Over a month after the voting, the results of the Zimbabwe presidential election still have not been officially announced. The autocratic president of Zimbabwe, who has been in power for almost three decades since the fall of Rhodesia, is clearly reluctant to hand over power. The current government has turned the breadbasket of Africa into an economic disaster with the highest inflation rate in the world. It raises the question: Why did Rhodesia work when Zimbabwe doesn't?
by Melvin Rhodes
The last prime minister of Rhodesia was Ian Smith. His death on Nov. 20, 2007, should be a cause for reflection on Africa's past, present and future, for it raises a very important question the mass media won't address.

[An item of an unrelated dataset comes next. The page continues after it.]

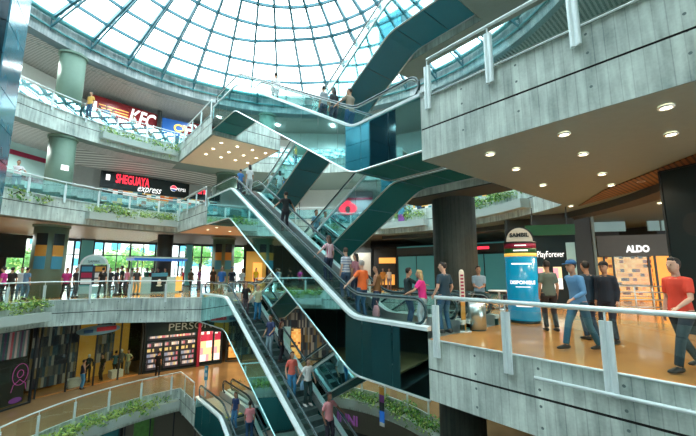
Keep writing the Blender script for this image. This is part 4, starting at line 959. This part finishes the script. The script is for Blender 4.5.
def person(loc, face, label, shirt=(.1, .1, .12), pants=(.03, .05, .10), hair='k', skin='m', h=1.70, near=1, arms=('down', 'down'), legs='stand', female=False, longhair=False, shorts=False, sleeve='short', lean=0., turn=0., cap=None, look=0., shoes=(.03, .03, .03), group=None, stripes_=None, skirt=None):
    root = thing('person', label, 'person', loc, math.radians(face-90), group); k = h/1.72
    X, Y, Z = V((1, 0, 0)), V((0, 1, 0)), V((0, 0, 1)); sh = .138 if female else .160; hip = .095
    sit = legs == 'sit'; pz = .50 if sit else .93
    if legs == 'walk': pz = .905
    pel = V((0, 0, pz)); up = (Z+Y*lean).normalized()
    spine = pel+up*.22; chest = pel+up*.42; neck = pel+up*.54; hb = neck+up*.055+Y*.015; hc = hb+Z*.115+Y*.02
    S = [chest+up*.055+X*sh*s for s in (-1, 1)]; Hp = [pel+X*hip*s+Z*-.02 for s in (-1, 1)]
    # legs
    feet = {'stand': [V((-.11, .02, .08)), V((.12, -.02, .08))], 'walk': [V((-.09, .30, .08)), V((.09, -.34, .13))], 'walk2': [V((-.09, -.30, .12)), V((.09, .30, .08))],
            'step': [V((-.10, .20, .28)), V((.11, -.05, .08))], 'sit': [V((-.12, .42, .08)), V((.12, .40, .08))], 'wide': [V((-.2, .03, .08)), V((.2, -.02, .08))]}[legs]
    K, A = [], []
    for i in (0, 1):
        kn, an = ik(Hp[i], feet[i], .43, .42, (Z*.6+Y) if not sit else (Z+Y*.3)); K.append(kn); A.append(an)
    # arms
    tg = {'down': lambda s: V((.21*s, .05, pz-.05)), 'down2': lambda s: V((.26*s, .12, pz+.0)), 'rail': lambda s: S[(s+1)//2]+V((.16*s, .34, -.33)), 'rail_side': lambda s: S[(s+1)//2]+V((.36*s, .12, -.38)), 'front': lambda s: V((.05*s, .30, pz+.17)),
          'fold': lambda s: V((-.06*s, .24, pz+.28)), 'hip': lambda s: V((.19*s, .06, pz+.08)), 'phone': lambda s: V((.06*s, .26, pz+.42)), 'swingf': lambda s: V((.2*s, .30, pz+.08)), 'swingb': lambda s: V((.24*s, -.28, pz+.04)), 'back': lambda s: V((.05*s, -.17, pz+.1)),
          'face': lambda s: hc+V((.05*s, .13, -.05)), 'fwd': lambda s: S[(s+1)//2]+V((.02*s, .5, -.15))}
    El, Wr = [], []
    for i, s in ((0, -1), (1, 1)):
        pole = V((s*.5, -1, -.3)) if arms[i] not in ('hip',) else V((s, -.4, 0))
        e, w = ik(S[i], tg[arms[i]](s), .29, .25, pole); El.append(e); Wr.append(w)
    B = MB(); skn = cm_('skin', SK[skin], .55)
    tw = .125 if female else .145
    # trunk, neck, head
    loft(B, [pel-up*.08, pel, spine, chest, chest+up*.09, neck-up*.02], [(.10, .09), (tw+.025, .105), (tw-.02, .095), (tw+.005, .115), (tw-.01, .09), (.055, .055)], X, 12)
    loft(B, [neck-up*.05, neck+up*.03, hb+Z*.05], [.062, .052, .052], X, 10)
    ly = V((math.sin(math.radians(-look)), math.cos(math.radians(look)), 0)); lx = V((ly.y, -ly.x, 0))
    loft(B, [hc+ly*.02-Z*.125, hc+ly*.018-Z*.10, hc+ly*.008-Z*.055, hc, hc+Z*.055-ly*.005, hc+Z*.095-ly*.01, hc+Z*.118-ly*.012], [(.022, .028), (.047, .060), (.066, .082), (.075, .094), (.074, .094), (.052, .068), (.018, .024)], lx, 12)
    loft(B, [hc+ly*.085+Z*.028, hc+ly*.108-Z*.012, hc+ly*.09-Z*.026], [.009, .017, .011], lx, 6)          # nose
    for s in (-1, 1): B.ball(hc+lx*.076*s-Z*.005-ly*.005, .02, 0, 6, 5, (.5, .8, 1.4))
    for i, s in ((0, -1), (1, 1)):
        mid = S[i].lerp(El[i], .5); loft(B, [chest+up*.075+X*s*.05, S[i], mid, El[i], El[i].lerp(Wr[i], .35), Wr[i]], [.045, .055, .044, .037, .038, .026], Y, 8)
        mk = Hp[i].lerp(K[i], .5); loft(B, [Hp[i]+Z*.05, Hp[i]-Z*.02, mk, K[i], K[i].lerp(A[i], .35), A[i]], [.085, .090, .070, .052, .052, .036], X, 10)
        ft = A[i]; loft(B, [ft-Z*.035-Y*.05, ft-Z*.045+Y*.05, ft-Z*.055+Y*.15], [.035, .04, .025], X, 8)
        # hand: palm, four unequal bent fingers, thumb leaving the side
        d = (Wr[i]-El[i]).normalized(); sd = V((0, 1, 0)) if abs(d.z) > .6 else V((s*-1, 0, 0)); sd = (sd-d*sd.dot(d)).normalized(); nm = d.cross(sd)*(-1 if d.cross(sd).dot(V((-s, 0, -.5))) < 0 else 1)
        w = Wr[i]; loft(B, [w-d*.01, w+d*.04, w+d*.085], [(.024, .018), (.038, .016), (.040, .013)], sd, 8)
        for f, L_ in enumerate((.066, .076, .070, .054)):
            b0 = w+d*.075+sd*(.028-.0187*f); r_ = .0088 if near else .010
            p1 = b0+d*L_*.42+nm*.006; p2 = p1+(d*.8+nm*.6).normalized()*L_*.33; p3 = p2+(d*.4+nm*.9).normalized()*L_*.27; loft(B, [b0, p1, p2, p3], [r_, r_, r_*.92, r_*.75], sd, 5)
        b0 = w+d*.025+sd*.03; p1 = b0+(d*.6+sd*.8).normalized()*.035; p2 = p1+(d*.85+sd*.3+nm*.3).normalized()*.03; loft(B, [b0, p1, p2], [.012, .0105, .008], nm, 5)
    body = B.build('body', skn, root, True); fuse(body, .0085 if near == 2 else (.014 if near else .022), 1)
    # shirt
    sc_ = cm_('shirt cloth', shirt); C = MB(); g = .016
    low = pel-up*(.06 if not female else .02)
    loft(C, [low, pel+up*.03, spine, chest, chest+up*.09, neck-up*.035, neck-up*.005], [(tw+.040, .128), (tw+.030, .125), (tw-.002, .115), (tw+.018, .132), (tw+.004, .108), (.082, .075), (.060, .058)], X, 14)
    for i, s in ((0, -1), (1, 1)):
        if sleeve == 'none': continue
        if sleeve == 'long': loft(C, [chest+up*.075+X*s*.05, S[i], S[i].lerp(El[i], .5), El[i], El[i].lerp(Wr[i], .5), El[i].lerp(Wr[i], .93)], [.058, .068, .060, .052, .047, .037], Y, 8)
        else: loft(C, [chest+up*.075+X*s*.05, S[i], S[i].lerp(El[i], .45), S[i].lerp(El[i], .72)], [.058, .068, .062, .058], Y, 8)
    if stripes_: sc_ = stripes_
    so = C.build('shirt', sc_, root, True); fuse(so, .018 if near else .026, 2)
    # trousers
    T = MB(); pc_ = cm_('trouser cloth', pants)
    loft(T, [pel-up*.10, pel-up*.02, pel+up*.07], [(.12, .11), (tw+.028, .112), (tw+.004, .092)], X, 12)
    for i in (0, 1):
        if skirt: continue
        if shorts: loft(T, [Hp[i]+Z*.04, Hp[i]-Z*.03, Hp[i].lerp(K[i], .5), Hp[i].lerp(K[i], .95)], [.09, .105, .092, .082], X, 10)
        else: loft(T, [Hp[i]+Z*.04, Hp[i]-Z*.03, Hp[i].lerp(K[i], .5), K[i], K[i].lerp(A[i], .5), K[i].lerp(A[i], .97)], [.09, .103, .085, .067, .062, .058], X, 10)
    if skirt: loft(T, [pel+up*.05, pel-Z*.15, pel-Z*.45], [(.15, .12), (.19, .15), (.21, .17)], X, 12)
    to = T.build('trousers' if not (skirt or shorts) else ('skirt' if skirt else 'shorts'), pc_, root, True); fuse(to, .016 if near else .026, 2)
    for i in (0, 1):
        O = MB(); ft = A[i]; loft(O, [ft-Z*.038-Y*.075, ft-Z*.036-Y*.03, ft-Z*.040+Y*.06, ft-Z*.052+Y*.15, ft-Z*.058+Y*.19], [(.034, .036), (.043, .05), (.046, .042), (.044, .028), (.025, .016)], X, 10); O.build('shoe', cm_('shoe leather', shoes, .5), root, True)
    # hair
    Hh = MB(); hm = cm_('hair', HR[hair], .5)
    loft(Hh, [hc-Z*(.06 if longhair else .035)-ly*.045, hc+Z*.01-ly*.038, hc+Z*.055-ly*.026, hc+Z*.10-ly*.018, hc+Z*.135-ly*.016], [(.06, .058), (.080, .072), (.084, .088), (.068, .080), (.02, .026)], lx, 12)
    loft(Hh, [hc+Z*.075+ly*.045, hc+Z*.105+ly*.03, hc+Z*.12], [(.05, .03), (.058, .04), (.03, .03)], lx, 8)
    if longhair: loft(Hh, [hc+Z*.05-ly*.05, hc-Z*.05-ly*.075, hc-Z*.16-ly*.085, hc-Z*.27-ly*.09], [(.075, .045), (.085, .05), (.085, .04), (.05, .025)], lx, 10)
    Hh.build('hair', hm, root, True)
    if near:
        for s in (-1, 1): E_ = MB(); E_.ball(hc+lx*.031*s+ly*.080+Z*.012, .0085, 0, 8, 6); E_.build('eye', cm_('eye', (.02, .015, .012), .2), root, True)
        E_ = MB(); loft(E_, [hc+ly*.083-Z*.052-lx*.024, hc+ly*.089-Z*.052, hc+ly*.083-Z*.052+lx*.024], [(.004, .004), (.008, .007), (.004, .004)], ly, 6); E_.build('mouth', cm_('lips', (.35, .10, .09), .5), root, True)
    if cap:
        Cp = MB(); loft(Cp, [hc+Z*.045-ly*.012, hc+Z*.09-ly*.014, hc+Z*.132-ly*.014, hc+Z*.145-ly*.012], [(.088, .108), (.086, .103), (.06, .072), (.015, .02)], lx, 14)
        loft(Cp, [hc+Z*.055+ly*.07, hc+Z*.052+ly*.13, hc+Z*.045+ly*.17], [(.075, .010), (.070, .008), (.04, .006)], lx, 10); Cp.build('cap', cm_('cap cloth', cap), root, True)
    root.scale = (k, k, k); return root
def esc_s(k, u, n, hz=1.45):
    lo, hi = -21.2, -5.4
    r, zz, (a, b) = ESC[k]
    for _ in range(40):
        m = (lo+hi)/2
        if proj(P(m, a+n, zz(m)+hz))[0] < u: lo = m
        else: hi = m
    return m
FACE_UP = math.degrees(math.atan2(-E1.y, -E1.x)); FACE_DN = FACE_UP+180
def rider(k, u, n, label, up=True, df=0, hz=1.5, **kw):
    s = esc_s(k, u, n, hz); r, zz, (a, b) = ESC[k]
    z = zz(s); 
    inc = SB < s < SA
    return person(P(s, a+n, z+(.015 if inc else .005)), (FACE_UP if up else FACE_DN)+df, label, **kw)
W_ = (.75, .76, .76)
M['stripe_p'] = stripes('pink white striped cloth', (.75, .70, .70), (.60, .18, .28), .06, 'X', .5, .8)
M['pattern'] = mosaic('patterned cloth', [(.7, .72, .75), (.25, .35, .5), (.55, .3, .4), (.75, .75, .78)], .1, .1)
M['floral'] = stripes('blue white cloth', (.62, .66, .72), (.20, .28, .42), .09, 'Z', .4, .8)
def _(*a, **k): return a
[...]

Ian Douglas Smith was born in 1919. He fought for Britain, serving in the Royal Air Force during the Battle of Britain. He became Rhodesia's first native-born prime minister. Fearful that the nation would suffer the fate of others in postcolonial Africa, Mr. Smith led his governing Rhodesian Front party to a unilateral declaration of independence from Great Britain, on Nov. 11, 1965.
If Ian Smith had ruled his country 50 years earlier, he would have been hailed around the world as a hero. But he ruled in our ongoing age of political correctness. Consequently, he was almost universally reviled. Hardly a positive word was written in published obituaries following the news of his death.
But the press overlooked the following: When Smith was prime minister, the peoples of Rhodesia—both black and white—were well fed, the economy was growing in spite of international sanctions, the educational and health-care systems were the best in Africa, and the press was free to criticize the government (and usually did).
Contrast Zimbabwe today: The people are starving, the country has the highest inflation rate in the world, the educational and health-care systems have collapsed and the press is not free to say anything critical of the president, who has been in power since 1980.